Clarke v. State

120 S.E.2d 673 | Ga. Ct. App. | 1961

103 Ga. App. 739 (1961)
120 S.E.2d 673

CLARKE
v.
THE STATE.

38791.

Court of Appeals of Georgia.

Decided May 24, 1961.

Frank A. Bowers, for plaintiff in error.

Paul Webb, Solicitor-General, Thomas R. Luck, Jr., Eugene L. Tiller, Assistant Solicitors-General, contra.

JORDAN, Judge.

The defendant was tried and convicted in the Superior Court of Fulton County for the offense of receiving stolen goods under Code §§ 26-2621. His motion for new trial on the general and special grounds was denied and he excepts to that judgment. Held:

1. Before a conviction can be had for the offense of receiving stolen goods under Code §§ 26-2620 and 26-2621, every fact essential to the conviction of the principal thief, whether he be known or unknown, must be proved, as well as that the party on trial received the stolen goods with knowledge that they were stolen. Ford v. State, 162 Ga. 422 (3) (134 S.E. 95); Stripland v. State, 114 Ga. 843 (2) (40 S.E. 993); Ford v. State, 35 Ga. App. 655 (134 S.E. 353); Belton v. State, 21 Ga. App. 792 (95 S.E. 299); Wright v. State, 1 Ga. App. 158 (2) (57 S.E. 1050).

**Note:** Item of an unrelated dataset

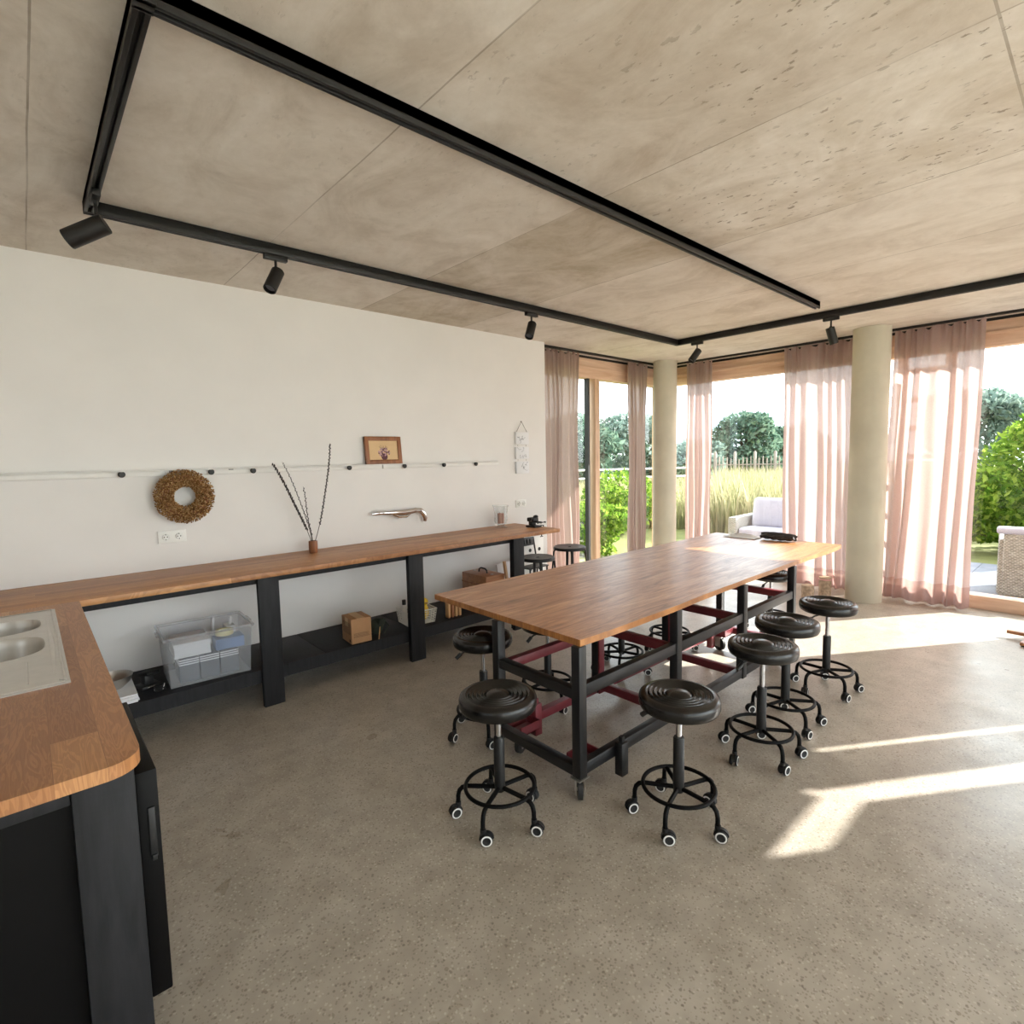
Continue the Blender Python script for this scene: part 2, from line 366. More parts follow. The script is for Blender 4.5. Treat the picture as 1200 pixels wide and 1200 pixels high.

2. Before one can be convicted of receiving stolen goods it must appear from the evidence that he knew the property was stolen at the time he received it. This knowledge may generally be inferred from circumstances which would excite the suspicions of an ordinarily prudent man. Licette v. *740 State, 75 Ga. 253; Cobb v. State, 76 Ga. 664; Von Sprecken v. State, 70 Ga. App. 222 (28 S.E.2d 341).

3. However, the mere fact that, recently after the commission of the offense, the stolen goods are found in the possession of the defendant does not authorize the jury to infer that the accused was guilty of receiving said stolen goods knowingly. "Upon proof alone of recent possession of stolen goods, the law does not put the burden upon the possessor of stolen goods of proving that he was not guilty of receiving the goods knowingly . . . . This rule . . . would only apply to the sufficiency of the evidence which would authorize the jury to infer the guilt of the principal thief . . . but would not apply to the sufficiency of the proof which would authorize an inference of the guilt of . . . the person alleged to have knowingly received the stolen goods." Bird v. State, 72 Ga. App. 843, 844 (4) (35 S.E.2d 483). See also Suggs v. State, 59 Ga. App. 394 (1 S.E.2d 39); Chambers v. State, 94 Ga. App. 531 (95 S.E.2d 326).

4. Assuming but not deciding that the evidence was sufficient to show that the goods in the instant case were stolen as alleged in the indictment, the evidence as to the guilt of the defendant for the offense of receiving said stolen goods authorized a finding of nothing more than the fact that the defendant had possession of part of the goods shortly after the commission of the alleged offense. While this may be sufficient to raise an inference that the defendant did receive the goods, it is not sufficient under the authorities cited in division 3 of this opinion to authorize the finding that the defendant was guilty of receiving stolen goods knowingly. Accordingly, the evidence neither showing guilty knowledge on the part of the defendant nor any circumstances from which the jury could do more than surmise the existence of such guilty knowledge on his part, the verdict was without evidence to support it and contrary to law; and the trial court erred in denying the motion for new trial on the general grounds.

5. Since the error complained of in special ground 4 (failure to prove venue) is not likely to recur on the subsequent trial of this case, that ground will not be passed upon. The remaining special grounds were not argued and are therefore considered abandoned.

*741 Judgment reversed. Townsend, P. J., and Frankum, J., concur.